Aim of the exercise: Please, without the pictures, retype exactly the lines from the start of the material through the line that holds "COL = SC.collection".

::::::::::

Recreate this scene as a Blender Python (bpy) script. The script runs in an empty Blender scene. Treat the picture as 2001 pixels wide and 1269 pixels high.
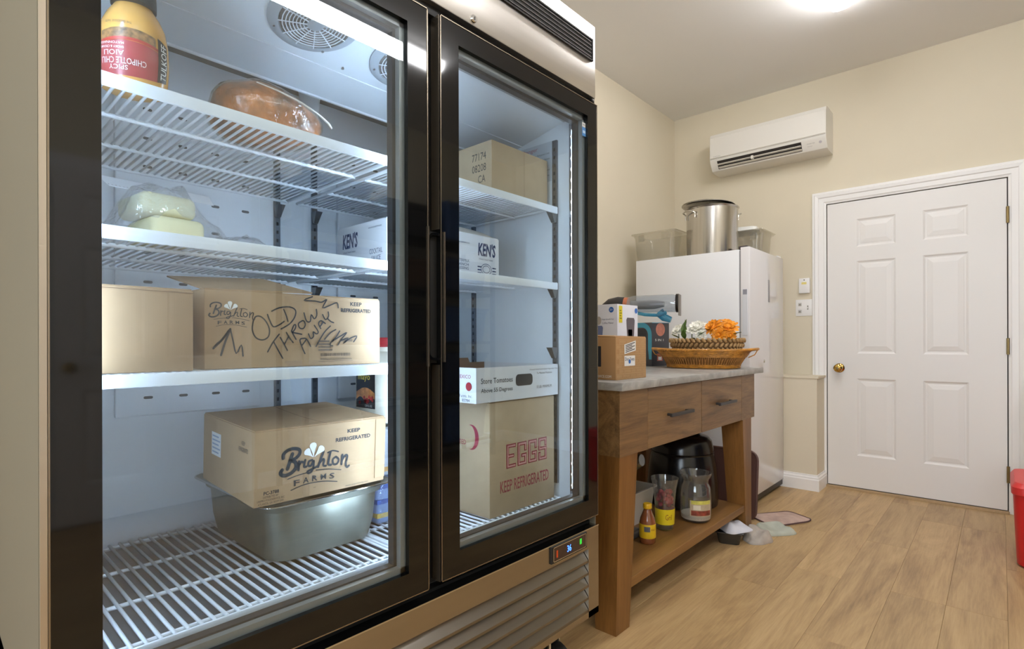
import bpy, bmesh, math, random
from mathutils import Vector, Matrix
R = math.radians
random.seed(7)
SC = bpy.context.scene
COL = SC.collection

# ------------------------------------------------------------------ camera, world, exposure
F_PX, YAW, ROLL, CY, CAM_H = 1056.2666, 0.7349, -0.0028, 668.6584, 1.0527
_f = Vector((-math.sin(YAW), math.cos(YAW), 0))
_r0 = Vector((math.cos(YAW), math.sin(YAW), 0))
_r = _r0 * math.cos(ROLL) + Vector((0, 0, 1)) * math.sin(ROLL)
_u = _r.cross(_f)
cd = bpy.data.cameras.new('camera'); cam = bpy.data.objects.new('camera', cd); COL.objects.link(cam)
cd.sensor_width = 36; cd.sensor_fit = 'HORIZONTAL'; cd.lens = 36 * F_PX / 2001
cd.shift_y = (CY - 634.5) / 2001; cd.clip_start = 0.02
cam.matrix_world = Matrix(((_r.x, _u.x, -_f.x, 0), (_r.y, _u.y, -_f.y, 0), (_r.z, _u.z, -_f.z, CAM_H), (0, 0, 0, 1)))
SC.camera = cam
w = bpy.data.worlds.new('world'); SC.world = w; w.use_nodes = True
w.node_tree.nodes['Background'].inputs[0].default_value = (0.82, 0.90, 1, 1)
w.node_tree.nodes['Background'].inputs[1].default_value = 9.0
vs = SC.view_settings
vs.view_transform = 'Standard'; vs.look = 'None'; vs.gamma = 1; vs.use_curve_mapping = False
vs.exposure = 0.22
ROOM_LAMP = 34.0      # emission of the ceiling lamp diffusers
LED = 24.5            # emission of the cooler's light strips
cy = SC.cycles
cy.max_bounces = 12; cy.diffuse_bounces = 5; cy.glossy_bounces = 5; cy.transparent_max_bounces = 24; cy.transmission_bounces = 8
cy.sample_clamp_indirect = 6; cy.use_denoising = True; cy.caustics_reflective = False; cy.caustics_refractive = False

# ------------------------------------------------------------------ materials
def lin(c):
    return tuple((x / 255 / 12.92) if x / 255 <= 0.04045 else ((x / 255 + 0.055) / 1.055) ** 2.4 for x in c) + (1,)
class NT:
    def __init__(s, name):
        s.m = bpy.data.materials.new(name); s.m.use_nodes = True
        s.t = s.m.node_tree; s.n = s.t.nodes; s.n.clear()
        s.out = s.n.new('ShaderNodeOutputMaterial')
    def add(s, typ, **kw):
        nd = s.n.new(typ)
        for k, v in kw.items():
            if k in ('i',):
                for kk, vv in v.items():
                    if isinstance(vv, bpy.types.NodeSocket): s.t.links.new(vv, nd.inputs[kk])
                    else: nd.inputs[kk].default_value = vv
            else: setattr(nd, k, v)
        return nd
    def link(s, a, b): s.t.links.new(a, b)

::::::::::

The result:
Recreate this scene as a Blender Python (bpy) script. The script runs in an empty Blender scene. Treat the picture as 2001 pixels wide and 1269 pixels high.
import bpy, bmesh, math, random
from mathutils import Vector, Matrix
R = math.radians
random.seed(7)
SC = bpy.context.scene
COL = SC.collection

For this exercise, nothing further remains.